- TASK PROMPT
Would you write out the listing verbatim and skip every picture in it?

- DATASET
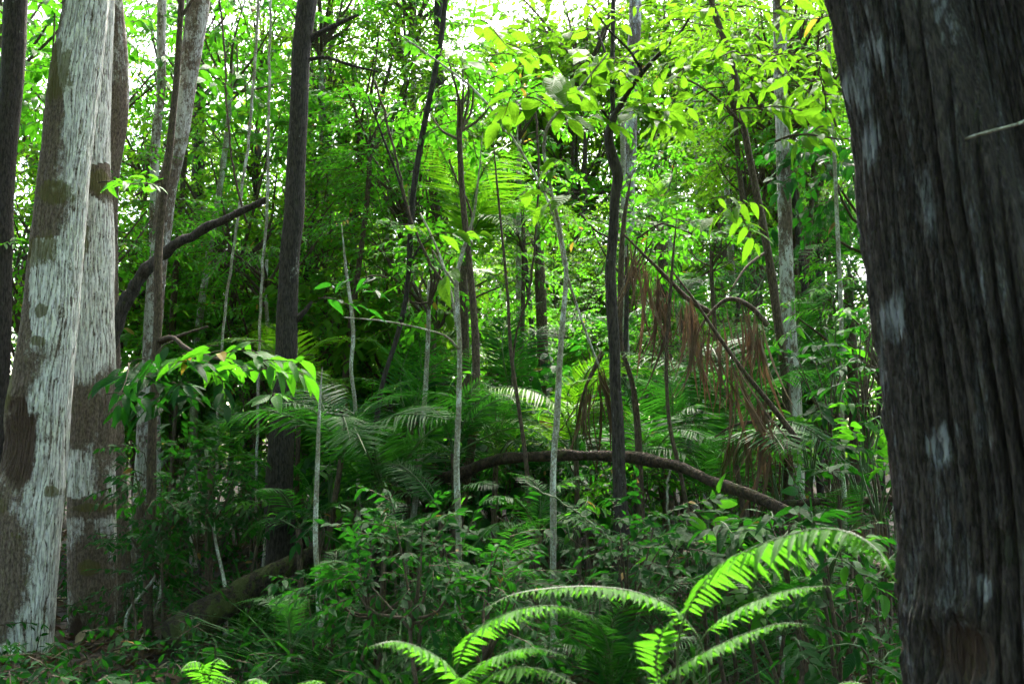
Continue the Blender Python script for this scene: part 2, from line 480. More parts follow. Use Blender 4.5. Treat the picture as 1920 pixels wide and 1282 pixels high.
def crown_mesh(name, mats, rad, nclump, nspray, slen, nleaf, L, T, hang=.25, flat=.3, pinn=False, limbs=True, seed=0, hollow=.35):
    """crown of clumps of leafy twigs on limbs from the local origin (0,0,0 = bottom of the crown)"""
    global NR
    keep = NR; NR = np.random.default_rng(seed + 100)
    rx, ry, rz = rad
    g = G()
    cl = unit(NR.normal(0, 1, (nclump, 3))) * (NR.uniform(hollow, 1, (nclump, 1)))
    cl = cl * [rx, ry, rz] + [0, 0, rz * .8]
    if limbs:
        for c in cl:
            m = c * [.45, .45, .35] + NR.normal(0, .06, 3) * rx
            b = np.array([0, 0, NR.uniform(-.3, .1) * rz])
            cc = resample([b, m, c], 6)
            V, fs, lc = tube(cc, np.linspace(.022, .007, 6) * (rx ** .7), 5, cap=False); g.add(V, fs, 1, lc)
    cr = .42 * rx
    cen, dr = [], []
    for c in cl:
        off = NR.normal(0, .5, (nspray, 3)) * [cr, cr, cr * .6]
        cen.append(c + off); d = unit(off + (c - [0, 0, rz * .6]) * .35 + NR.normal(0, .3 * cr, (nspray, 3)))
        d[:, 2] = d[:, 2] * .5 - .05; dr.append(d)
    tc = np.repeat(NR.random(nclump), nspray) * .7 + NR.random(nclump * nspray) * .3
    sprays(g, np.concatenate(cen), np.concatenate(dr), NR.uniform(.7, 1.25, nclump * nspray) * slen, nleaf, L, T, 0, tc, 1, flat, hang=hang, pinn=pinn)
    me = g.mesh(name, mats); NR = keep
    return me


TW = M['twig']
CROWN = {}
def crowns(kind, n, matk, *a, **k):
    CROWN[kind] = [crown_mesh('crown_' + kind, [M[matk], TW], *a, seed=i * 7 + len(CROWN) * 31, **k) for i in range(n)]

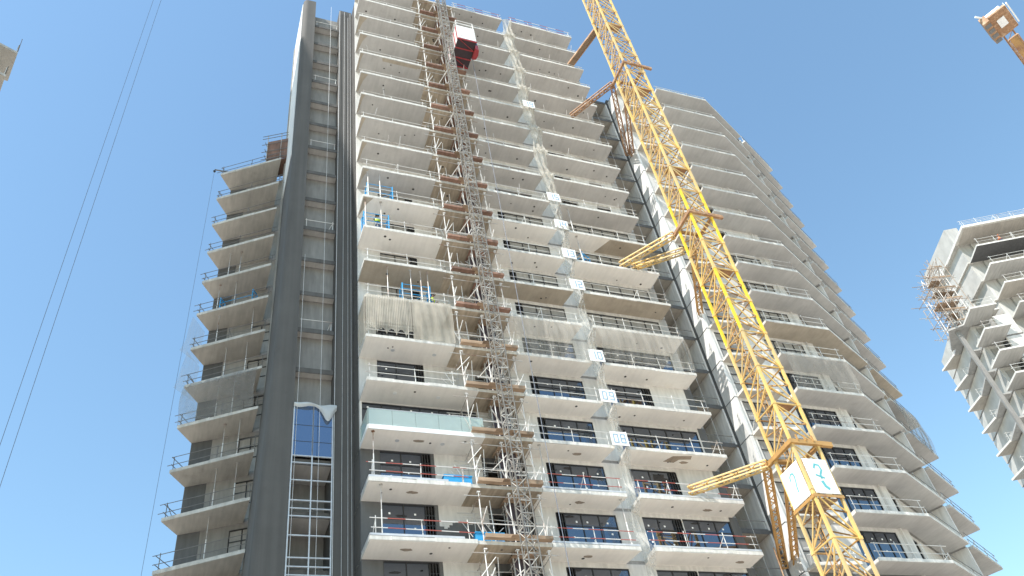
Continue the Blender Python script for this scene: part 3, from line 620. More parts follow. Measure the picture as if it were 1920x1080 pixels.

- SOLVED PROBLEM
Continue the Blender Python script for this scene: part 2, from line 480. More parts follow. Use Blender 4.5. Treat the picture as 1920 pixels wide and 1282 pixels high.
def crown_mesh(name, mats, rad, nclump, nspray, slen, nleaf, L, T, hang=.25, flat=.3, pinn=False, limbs=True, seed=0, hollow=.35):
    """crown of clumps of leafy twigs on limbs from the local origin (0,0,0 = bottom of the crown)"""
    global NR
    keep = NR; NR = np.random.default_rng(seed + 100)
    rx, ry, rz = rad
    g = G()
    cl = unit(NR.normal(0, 1, (nclump, 3))) * (NR.uniform(hollow, 1, (nclump, 1)))
    cl = cl * [rx, ry, rz] + [0, 0, rz * .8]
    if limbs:
        for c in cl:
            m = c * [.45, .45, .35] + NR.normal(0, .06, 3) * rx
            b = np.array([0, 0, NR.uniform(-.3, .1) * rz])
            cc = resample([b, m, c], 6)
            V, fs, lc = tube(cc, np.linspace(.022, .007, 6) * (rx ** .7), 5, cap=False); g.add(V, fs, 1, lc)
    cr = .42 * rx
    cen, dr = [], []
    for c in cl:
        off = NR.normal(0, .5, (nspray, 3)) * [cr, cr, cr * .6]
        cen.append(c + off); d = unit(off + (c - [0, 0, rz * .6]) * .35 + NR.normal(0, .3 * cr, (nspray, 3)))
        d[:, 2] = d[:, 2] * .5 - .05; dr.append(d)
    tc = np.repeat(NR.random(nclump), nspray) * .7 + NR.random(nclump * nspray) * .3
    sprays(g, np.concatenate(cen), np.concatenate(dr), NR.uniform(.7, 1.25, nclump * nspray) * slen, nleaf, L, T, 0, tc, 1, flat, hang=hang, pinn=pinn)
    me = g.mesh(name, mats); NR = keep
    return me


TW = M['twig']
CROWN = {}
def crowns(kind, n, matk, *a, **k):
    CROWN[kind] = [crown_mesh('crown_' + kind, [M[matk], TW], *a, seed=i * 7 + len(CROWN) * 31, **k) for i in range(n)]

Continue the Blender Python script for this scene: part 3, from line 620. More parts follow. Measure the picture as if it were 1920x1080 pixels.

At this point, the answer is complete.